- [Short task]: Repeat exactly the lines from the start of the material below up to and including the "from mathutils.geometry import" line.
---------- Records shown
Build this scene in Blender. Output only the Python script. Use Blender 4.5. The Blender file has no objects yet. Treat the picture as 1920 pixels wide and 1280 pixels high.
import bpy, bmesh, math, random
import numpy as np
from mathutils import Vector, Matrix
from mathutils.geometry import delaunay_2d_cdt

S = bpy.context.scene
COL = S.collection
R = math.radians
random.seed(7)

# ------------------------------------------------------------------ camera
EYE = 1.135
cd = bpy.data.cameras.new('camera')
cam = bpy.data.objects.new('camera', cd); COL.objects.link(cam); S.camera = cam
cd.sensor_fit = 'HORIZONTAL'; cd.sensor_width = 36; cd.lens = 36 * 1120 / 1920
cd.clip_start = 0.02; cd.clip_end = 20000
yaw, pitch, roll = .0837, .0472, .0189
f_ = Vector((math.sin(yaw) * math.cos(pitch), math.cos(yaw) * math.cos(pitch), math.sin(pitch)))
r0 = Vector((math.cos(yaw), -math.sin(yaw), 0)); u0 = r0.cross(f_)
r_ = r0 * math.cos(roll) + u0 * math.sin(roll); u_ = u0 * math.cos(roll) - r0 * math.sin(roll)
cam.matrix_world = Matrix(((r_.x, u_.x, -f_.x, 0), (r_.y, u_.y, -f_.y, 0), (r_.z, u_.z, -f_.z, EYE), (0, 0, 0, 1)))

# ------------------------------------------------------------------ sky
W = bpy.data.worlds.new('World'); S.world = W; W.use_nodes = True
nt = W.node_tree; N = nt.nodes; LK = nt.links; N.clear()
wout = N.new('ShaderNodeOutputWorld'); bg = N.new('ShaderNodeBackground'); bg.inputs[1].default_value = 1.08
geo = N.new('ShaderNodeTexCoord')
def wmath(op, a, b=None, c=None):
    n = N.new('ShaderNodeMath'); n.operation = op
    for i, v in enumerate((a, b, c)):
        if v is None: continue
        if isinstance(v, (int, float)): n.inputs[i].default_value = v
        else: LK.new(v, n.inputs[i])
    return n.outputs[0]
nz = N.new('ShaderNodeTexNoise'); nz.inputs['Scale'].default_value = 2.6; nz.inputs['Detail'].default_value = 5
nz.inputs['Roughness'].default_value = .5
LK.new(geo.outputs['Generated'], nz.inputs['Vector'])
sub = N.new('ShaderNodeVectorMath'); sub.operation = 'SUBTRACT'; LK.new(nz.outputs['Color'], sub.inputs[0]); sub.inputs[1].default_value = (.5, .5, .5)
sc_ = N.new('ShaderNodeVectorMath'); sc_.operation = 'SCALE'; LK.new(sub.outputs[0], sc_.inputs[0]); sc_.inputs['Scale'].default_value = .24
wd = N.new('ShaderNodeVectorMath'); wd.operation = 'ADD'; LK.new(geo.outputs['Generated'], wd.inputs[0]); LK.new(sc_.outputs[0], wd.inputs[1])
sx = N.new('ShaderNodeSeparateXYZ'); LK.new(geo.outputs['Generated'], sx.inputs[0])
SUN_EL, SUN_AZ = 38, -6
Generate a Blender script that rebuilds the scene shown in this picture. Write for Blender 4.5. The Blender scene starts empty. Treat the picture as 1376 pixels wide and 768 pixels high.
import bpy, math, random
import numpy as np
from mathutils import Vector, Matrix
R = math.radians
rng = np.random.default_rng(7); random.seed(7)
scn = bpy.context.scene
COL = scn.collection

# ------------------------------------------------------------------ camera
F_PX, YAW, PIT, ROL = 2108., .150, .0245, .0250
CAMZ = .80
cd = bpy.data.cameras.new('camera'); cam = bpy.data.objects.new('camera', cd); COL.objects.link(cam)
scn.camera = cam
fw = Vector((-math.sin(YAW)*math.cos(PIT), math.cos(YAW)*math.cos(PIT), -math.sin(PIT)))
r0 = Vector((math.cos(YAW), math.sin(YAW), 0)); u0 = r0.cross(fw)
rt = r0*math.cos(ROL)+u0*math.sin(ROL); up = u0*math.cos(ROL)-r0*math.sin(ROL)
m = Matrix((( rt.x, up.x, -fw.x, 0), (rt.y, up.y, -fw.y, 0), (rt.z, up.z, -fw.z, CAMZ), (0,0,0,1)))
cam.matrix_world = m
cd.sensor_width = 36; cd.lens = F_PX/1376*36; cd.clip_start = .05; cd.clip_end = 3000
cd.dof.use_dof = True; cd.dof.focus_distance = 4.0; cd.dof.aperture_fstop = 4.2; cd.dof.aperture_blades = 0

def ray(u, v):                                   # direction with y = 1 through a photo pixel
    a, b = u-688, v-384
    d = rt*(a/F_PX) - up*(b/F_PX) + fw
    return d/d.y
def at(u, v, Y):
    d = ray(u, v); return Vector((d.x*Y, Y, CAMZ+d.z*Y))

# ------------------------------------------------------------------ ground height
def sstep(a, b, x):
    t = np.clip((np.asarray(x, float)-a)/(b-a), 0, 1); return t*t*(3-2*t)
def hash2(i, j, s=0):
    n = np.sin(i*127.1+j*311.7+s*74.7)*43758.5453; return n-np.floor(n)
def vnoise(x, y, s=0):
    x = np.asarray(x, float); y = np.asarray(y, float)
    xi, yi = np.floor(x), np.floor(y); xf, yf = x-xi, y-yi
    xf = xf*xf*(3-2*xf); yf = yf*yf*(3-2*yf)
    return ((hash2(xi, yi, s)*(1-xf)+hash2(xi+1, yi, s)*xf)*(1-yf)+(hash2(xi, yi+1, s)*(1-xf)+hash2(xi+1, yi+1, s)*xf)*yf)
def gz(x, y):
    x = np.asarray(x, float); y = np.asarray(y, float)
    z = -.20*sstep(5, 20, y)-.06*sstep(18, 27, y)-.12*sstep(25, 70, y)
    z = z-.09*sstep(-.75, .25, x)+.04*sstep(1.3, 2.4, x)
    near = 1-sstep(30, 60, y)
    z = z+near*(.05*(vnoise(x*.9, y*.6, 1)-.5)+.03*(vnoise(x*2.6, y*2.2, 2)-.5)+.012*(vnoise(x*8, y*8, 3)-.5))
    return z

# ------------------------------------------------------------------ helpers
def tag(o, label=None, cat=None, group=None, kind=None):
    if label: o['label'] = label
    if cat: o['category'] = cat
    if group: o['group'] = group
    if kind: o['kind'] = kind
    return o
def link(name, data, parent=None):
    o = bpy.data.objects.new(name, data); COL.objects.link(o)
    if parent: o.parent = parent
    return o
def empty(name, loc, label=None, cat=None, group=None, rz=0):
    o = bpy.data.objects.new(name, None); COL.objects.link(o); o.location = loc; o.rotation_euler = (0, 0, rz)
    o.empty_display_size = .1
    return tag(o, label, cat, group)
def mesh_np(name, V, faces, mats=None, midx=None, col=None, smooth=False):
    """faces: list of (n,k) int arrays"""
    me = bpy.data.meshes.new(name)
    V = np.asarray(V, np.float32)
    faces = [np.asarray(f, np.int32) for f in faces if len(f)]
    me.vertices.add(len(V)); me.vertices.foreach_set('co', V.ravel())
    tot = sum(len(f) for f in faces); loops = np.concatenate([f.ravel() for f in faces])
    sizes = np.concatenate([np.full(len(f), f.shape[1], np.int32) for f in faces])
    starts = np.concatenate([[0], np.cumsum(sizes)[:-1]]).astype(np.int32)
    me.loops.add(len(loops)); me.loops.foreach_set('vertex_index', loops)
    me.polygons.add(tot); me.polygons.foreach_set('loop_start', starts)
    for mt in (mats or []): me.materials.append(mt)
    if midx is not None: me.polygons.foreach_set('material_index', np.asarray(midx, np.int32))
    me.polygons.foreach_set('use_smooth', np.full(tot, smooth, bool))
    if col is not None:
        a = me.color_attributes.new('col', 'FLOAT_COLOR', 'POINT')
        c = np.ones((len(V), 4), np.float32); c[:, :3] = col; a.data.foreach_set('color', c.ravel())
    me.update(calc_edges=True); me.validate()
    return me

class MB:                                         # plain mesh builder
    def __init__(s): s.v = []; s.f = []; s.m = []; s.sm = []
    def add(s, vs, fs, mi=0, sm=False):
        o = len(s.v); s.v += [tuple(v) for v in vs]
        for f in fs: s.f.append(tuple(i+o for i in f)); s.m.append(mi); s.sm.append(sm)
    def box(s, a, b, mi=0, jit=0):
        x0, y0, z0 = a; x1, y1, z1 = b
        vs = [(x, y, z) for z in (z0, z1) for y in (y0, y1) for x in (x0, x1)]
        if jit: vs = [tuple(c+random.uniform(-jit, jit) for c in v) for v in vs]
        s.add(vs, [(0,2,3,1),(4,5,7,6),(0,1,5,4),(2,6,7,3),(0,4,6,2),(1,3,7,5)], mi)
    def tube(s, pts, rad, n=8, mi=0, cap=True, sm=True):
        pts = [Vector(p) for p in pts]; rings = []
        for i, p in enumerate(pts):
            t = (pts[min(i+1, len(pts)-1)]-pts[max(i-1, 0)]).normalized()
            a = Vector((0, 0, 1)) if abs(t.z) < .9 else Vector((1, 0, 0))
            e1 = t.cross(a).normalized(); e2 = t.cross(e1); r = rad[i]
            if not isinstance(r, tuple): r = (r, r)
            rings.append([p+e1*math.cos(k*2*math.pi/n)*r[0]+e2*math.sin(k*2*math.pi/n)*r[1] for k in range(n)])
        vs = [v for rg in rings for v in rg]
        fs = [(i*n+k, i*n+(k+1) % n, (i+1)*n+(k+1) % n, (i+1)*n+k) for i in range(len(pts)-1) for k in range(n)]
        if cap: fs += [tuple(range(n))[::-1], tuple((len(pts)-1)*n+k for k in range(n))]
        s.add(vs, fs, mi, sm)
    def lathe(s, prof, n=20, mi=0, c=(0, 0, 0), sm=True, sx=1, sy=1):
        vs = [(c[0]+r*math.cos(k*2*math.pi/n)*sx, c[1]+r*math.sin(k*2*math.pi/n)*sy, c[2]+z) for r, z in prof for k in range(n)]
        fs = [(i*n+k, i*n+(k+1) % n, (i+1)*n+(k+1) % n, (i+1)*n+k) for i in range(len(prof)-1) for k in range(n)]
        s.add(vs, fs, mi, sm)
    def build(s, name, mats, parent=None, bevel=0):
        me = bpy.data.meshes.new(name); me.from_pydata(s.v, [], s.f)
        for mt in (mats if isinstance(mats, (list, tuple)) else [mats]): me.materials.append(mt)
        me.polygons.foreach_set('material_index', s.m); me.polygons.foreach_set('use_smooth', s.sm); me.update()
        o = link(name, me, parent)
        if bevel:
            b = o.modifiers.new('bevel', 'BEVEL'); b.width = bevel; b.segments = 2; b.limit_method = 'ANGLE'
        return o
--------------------
- [Correct answer]:
Build this scene in Blender. Output only the Python script. Use Blender 4.5. The Blender file has no objects yet. Treat the picture as 1920 pixels wide and 1280 pixels high.
import bpy, bmesh, math, random
import numpy as np
from mathutils import Vector, Matrix
from mathutils.geometry import delaunay_2d_cdt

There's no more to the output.